In the Philadelphia library that he had established, Benjamin Franklin spent “an hour or two each day, and thus repar’d in some degree the loss of the learned education my father once intended for me. Reading was the only amusement I allow’d myself. I spent no time in taverns, games, or frolicks of any kind.” Now, I know what you’re thinking: Isn’t this the guy who said, “Beer is proof that God loves us and wants us to be happy”? Well, not exactly. This quote has been somewhat paraphrased and hijacked by many of our nation’s craft breweries, and rightly so. It may be revisionist writing, but I for one am okay with it. What Franklin did write was, “Behold the rain which descends from heaven upon our vineyards, there it enters the roots of the vines, to be changed into wine, a constant proof that God loves us, and loves to see us happy.” Beer, wine . . . come on. Six of one, etcetera. He also coined the euphemism for drunkenness “Halfway to Concord,” which tickles me to no end. That, my friends, is fun with words.
I myself think that taverns, games, and especially frolicks are very important activities in which to engage as well, but in moderation. For every four nights in the library, I would like to feel I’ve earned one night in the tavern, or at least half a frolick, if Megan is up for it.
Despite the rather puritanical tone of his guidelines, Franklin was still a lot of fun. I mean a lot of fun. I am heartened by his advice to set up an orderly, structured, and productive life, and then fuck around within that framework, ensuring that you engender mirth whilst remaining optimally productive. For Pete’s sake, he wrote a scientific letter to the Royal Academy of Arts of Brussels suggesting that research be undertaken to explore methods of improving the odor of human flatulence, a letter that later came to be entitled “Fart Proudly.” If there had been any question up to this point that Ben Franklin was my kind of guy, this one piece of writing would extinguish all doubt. I could well have been his muse, had we shared a more contemporary time line.

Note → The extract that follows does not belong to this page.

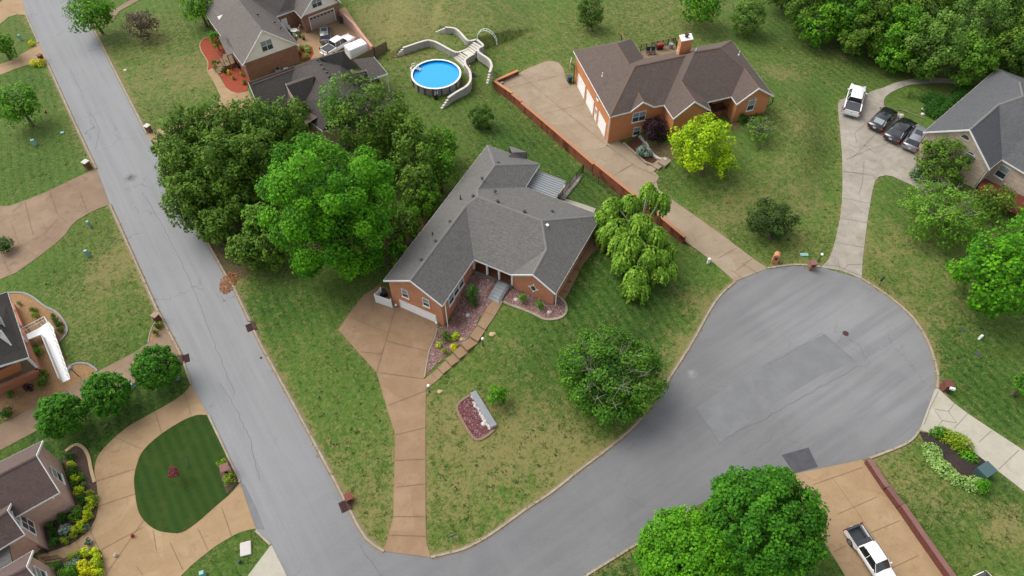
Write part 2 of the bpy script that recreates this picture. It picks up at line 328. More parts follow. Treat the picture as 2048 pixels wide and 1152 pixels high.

From his vast, golden canon of wise scribblings and witty sayings and treatises on both foreign policy and breaking wind, there are two sentiments that appeal to me above all others. The first could well serve to mirror the main theme of my own book, and it looks like this: “We must, indeed, all hang together, or most assuredly we shall all hang separately.” Franklin made this statement just before signing the Declaration of Independence, giving us a clear indication that (a) he was hilarious even in the face of such a momentous occasion, and (b) the assembled statesmen were not remotely all in accord with the document at hand.
The year was 1776, and the aforementioned king of England, a somewhat addled chap by the name of George, had refused to answer yet another petition from the colonies to redress his aggressive taxation. The publicly chosen leaders of the colonies likely could have argued amongst themselves for decades about the issues at hand, but they did not. They recognized that despite many differences of opinion, whether they preferred the thin New York–style pizza crust or the clearly superior Chicago-style deep-dish version, they must leave those common sources of rancor at the door and behave as one united front. To my way of thinking, this is, and always will be, our task as the human race on this planet.